◆ Problem: Give back exactly the lines running from the line that holds "1333 pixels high." through the line that holds "U=rng.uniform", ends included, and no other lines.

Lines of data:
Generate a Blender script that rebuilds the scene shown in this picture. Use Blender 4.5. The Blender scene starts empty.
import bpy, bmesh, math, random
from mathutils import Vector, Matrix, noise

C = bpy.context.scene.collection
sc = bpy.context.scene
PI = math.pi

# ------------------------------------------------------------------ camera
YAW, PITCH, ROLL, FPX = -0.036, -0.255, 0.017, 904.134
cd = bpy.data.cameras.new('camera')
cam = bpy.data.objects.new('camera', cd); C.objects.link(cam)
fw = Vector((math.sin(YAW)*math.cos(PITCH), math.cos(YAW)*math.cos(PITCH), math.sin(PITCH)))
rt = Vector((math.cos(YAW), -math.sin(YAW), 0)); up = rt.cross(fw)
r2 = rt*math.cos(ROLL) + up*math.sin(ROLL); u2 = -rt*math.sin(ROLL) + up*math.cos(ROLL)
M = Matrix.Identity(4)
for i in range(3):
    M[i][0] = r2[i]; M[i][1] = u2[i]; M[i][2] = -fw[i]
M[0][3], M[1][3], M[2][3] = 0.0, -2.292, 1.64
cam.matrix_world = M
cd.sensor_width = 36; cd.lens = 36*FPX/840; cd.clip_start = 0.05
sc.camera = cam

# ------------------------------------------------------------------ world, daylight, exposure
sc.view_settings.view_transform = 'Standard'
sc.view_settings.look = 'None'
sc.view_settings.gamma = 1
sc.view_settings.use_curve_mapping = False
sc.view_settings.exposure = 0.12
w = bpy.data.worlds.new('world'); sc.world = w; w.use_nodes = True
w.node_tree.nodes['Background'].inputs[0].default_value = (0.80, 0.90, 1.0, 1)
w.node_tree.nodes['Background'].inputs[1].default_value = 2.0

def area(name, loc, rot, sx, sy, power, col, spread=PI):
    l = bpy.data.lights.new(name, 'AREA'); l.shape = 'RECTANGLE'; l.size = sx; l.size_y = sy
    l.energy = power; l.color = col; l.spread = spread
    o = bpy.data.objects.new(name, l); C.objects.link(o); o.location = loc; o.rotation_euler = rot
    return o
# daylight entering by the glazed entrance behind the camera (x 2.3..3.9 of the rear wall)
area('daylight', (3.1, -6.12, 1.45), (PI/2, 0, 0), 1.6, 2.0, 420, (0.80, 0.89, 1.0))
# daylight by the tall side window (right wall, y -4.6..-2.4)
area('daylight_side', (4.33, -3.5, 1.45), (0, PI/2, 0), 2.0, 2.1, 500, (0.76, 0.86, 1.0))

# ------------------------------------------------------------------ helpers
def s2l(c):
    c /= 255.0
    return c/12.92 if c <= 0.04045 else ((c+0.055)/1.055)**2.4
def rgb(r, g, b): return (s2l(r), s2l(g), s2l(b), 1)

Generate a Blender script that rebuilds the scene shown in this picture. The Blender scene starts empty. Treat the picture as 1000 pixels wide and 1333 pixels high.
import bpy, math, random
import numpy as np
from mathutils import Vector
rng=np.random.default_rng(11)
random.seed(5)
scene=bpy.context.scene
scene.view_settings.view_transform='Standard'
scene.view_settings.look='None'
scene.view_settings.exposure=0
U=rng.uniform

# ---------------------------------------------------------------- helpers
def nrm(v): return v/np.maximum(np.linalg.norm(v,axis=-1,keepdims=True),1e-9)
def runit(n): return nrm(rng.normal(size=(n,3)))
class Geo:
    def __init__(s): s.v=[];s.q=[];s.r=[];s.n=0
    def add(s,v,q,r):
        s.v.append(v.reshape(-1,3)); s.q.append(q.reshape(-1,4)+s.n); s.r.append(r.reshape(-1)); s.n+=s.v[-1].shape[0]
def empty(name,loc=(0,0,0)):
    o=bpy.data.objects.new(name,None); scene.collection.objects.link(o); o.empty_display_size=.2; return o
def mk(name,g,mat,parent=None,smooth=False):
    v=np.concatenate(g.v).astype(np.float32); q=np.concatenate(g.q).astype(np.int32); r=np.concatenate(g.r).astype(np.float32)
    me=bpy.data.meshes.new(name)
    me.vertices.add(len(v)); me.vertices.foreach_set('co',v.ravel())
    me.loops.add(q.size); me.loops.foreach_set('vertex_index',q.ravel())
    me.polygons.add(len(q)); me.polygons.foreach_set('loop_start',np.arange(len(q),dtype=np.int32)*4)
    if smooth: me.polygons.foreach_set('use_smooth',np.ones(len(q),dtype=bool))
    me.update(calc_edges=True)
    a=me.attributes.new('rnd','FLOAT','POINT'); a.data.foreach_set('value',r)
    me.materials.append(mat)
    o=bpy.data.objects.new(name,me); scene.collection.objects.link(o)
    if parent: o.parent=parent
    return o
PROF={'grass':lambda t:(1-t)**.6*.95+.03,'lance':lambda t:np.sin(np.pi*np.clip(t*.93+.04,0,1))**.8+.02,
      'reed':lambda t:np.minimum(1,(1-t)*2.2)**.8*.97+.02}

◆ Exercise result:
Generate a Blender script that rebuilds the scene shown in this picture. The Blender scene starts empty. Treat the picture as 1000 pixels wide and 1333 pixels high.
import bpy, math, random
import numpy as np
from mathutils import Vector
rng=np.random.default_rng(11)
random.seed(5)
scene=bpy.context.scene
scene.view_settings.view_transform='Standard'
scene.view_settings.look='None'
scene.view_settings.exposure=0
U=rng.uniform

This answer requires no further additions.